* [WHAT YOU ARE ASKED TO DO]:
Of the lines in this material, how many contain "Reconstruct"? Answer with a single number only.

* [SUPPLIED ENTRIES]:

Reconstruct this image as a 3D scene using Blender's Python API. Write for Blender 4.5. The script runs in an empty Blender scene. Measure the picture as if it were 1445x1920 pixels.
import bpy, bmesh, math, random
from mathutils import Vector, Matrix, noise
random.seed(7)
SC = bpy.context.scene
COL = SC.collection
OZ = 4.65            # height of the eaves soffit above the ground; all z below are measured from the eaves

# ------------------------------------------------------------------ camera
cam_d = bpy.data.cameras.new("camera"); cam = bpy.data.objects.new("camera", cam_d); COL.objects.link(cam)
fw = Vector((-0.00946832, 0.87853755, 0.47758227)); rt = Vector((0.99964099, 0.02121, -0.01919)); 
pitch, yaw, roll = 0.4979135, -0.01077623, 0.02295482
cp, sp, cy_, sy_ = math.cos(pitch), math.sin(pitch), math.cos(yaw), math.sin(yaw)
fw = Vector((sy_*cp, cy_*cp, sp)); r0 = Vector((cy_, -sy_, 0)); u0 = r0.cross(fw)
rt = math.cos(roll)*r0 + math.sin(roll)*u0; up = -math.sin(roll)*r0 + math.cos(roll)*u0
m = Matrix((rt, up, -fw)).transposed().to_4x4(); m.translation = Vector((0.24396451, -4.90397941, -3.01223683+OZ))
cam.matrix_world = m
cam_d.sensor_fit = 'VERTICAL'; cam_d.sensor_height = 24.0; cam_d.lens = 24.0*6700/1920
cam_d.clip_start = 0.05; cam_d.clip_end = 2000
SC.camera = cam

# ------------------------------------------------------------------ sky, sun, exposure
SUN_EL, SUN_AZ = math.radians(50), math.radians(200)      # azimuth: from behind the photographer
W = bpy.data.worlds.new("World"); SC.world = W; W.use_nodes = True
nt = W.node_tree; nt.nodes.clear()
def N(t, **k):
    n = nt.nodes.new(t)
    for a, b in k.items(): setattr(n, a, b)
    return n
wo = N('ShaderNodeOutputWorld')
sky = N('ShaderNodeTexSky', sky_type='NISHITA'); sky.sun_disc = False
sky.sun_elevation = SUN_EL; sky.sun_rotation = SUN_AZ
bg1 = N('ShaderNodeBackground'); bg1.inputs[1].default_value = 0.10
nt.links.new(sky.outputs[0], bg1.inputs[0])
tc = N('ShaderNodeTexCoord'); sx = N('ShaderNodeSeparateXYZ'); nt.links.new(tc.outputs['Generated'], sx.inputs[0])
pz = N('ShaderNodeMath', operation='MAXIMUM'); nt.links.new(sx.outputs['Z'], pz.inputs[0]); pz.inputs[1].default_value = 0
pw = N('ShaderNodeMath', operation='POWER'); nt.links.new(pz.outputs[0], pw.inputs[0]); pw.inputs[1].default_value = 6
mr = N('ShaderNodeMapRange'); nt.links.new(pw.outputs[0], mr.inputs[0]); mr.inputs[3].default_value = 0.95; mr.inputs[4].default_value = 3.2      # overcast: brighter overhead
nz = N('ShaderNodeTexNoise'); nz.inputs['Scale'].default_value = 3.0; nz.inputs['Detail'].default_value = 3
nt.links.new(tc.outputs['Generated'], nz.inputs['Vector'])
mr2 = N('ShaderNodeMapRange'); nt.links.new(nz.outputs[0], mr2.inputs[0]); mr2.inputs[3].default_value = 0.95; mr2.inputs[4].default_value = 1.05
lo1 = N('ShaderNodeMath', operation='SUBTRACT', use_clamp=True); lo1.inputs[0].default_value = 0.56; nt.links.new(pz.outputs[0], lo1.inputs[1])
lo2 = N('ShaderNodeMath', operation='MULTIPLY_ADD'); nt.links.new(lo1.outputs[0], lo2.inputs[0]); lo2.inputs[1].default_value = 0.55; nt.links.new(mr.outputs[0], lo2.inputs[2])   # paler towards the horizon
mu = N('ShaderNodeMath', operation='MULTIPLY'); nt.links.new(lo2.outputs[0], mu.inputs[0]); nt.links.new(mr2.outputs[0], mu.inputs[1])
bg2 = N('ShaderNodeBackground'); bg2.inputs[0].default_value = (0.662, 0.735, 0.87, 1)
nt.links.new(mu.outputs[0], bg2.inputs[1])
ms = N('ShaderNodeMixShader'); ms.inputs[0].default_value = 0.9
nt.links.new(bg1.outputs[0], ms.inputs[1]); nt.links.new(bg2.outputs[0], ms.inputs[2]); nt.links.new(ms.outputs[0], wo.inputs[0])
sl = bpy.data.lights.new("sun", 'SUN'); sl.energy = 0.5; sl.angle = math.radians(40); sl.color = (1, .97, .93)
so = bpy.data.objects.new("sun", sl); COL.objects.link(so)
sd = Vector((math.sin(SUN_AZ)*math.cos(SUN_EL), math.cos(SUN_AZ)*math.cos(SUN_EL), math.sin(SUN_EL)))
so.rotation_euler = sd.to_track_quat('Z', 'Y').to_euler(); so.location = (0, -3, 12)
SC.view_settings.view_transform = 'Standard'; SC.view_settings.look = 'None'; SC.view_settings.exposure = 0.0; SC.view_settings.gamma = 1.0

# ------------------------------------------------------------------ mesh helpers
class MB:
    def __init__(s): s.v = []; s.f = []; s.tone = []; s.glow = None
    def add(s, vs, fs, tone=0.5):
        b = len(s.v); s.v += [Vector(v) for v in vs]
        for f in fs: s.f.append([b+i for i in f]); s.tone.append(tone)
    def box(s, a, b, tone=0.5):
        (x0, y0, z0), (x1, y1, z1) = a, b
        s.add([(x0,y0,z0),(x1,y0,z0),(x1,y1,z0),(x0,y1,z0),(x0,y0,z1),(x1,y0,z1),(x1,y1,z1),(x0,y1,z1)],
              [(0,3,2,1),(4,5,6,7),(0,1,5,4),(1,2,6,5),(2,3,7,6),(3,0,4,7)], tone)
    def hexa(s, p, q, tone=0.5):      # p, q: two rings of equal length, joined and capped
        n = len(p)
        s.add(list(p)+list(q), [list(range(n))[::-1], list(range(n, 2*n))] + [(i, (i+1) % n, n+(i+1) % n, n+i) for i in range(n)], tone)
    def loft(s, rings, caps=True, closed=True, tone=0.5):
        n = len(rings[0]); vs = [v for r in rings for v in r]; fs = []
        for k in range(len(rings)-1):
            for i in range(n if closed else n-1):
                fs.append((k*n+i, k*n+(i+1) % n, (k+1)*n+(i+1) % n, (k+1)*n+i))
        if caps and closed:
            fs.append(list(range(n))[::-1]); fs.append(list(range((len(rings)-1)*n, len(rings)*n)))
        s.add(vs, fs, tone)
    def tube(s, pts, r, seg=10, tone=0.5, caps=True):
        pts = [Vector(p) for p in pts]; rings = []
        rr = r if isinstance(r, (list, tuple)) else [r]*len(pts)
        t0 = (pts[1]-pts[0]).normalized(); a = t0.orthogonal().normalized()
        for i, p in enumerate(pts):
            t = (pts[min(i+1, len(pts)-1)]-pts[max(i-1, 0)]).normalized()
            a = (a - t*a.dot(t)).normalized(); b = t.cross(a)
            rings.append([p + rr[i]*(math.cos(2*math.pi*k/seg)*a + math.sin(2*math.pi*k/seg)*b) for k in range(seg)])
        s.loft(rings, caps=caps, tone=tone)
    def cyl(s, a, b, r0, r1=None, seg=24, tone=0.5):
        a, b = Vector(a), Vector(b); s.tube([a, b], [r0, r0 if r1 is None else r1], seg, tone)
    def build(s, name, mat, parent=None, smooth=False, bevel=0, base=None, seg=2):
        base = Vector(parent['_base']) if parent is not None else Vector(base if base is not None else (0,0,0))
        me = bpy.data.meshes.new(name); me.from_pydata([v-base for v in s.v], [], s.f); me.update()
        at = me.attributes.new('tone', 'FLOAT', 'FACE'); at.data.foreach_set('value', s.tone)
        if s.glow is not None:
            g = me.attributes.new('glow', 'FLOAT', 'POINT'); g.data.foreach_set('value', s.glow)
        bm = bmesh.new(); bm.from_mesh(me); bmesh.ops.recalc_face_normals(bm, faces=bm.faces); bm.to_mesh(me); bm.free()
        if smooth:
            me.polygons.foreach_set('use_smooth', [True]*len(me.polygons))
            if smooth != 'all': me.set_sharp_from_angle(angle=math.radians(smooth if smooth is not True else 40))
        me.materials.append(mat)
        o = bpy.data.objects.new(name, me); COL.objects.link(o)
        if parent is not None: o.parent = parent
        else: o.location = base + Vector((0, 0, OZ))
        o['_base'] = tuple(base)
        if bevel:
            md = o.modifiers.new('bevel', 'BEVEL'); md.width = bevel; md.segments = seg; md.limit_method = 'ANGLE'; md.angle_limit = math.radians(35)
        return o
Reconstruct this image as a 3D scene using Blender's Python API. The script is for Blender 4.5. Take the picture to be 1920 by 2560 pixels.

* [COMPLETED TASK]:
2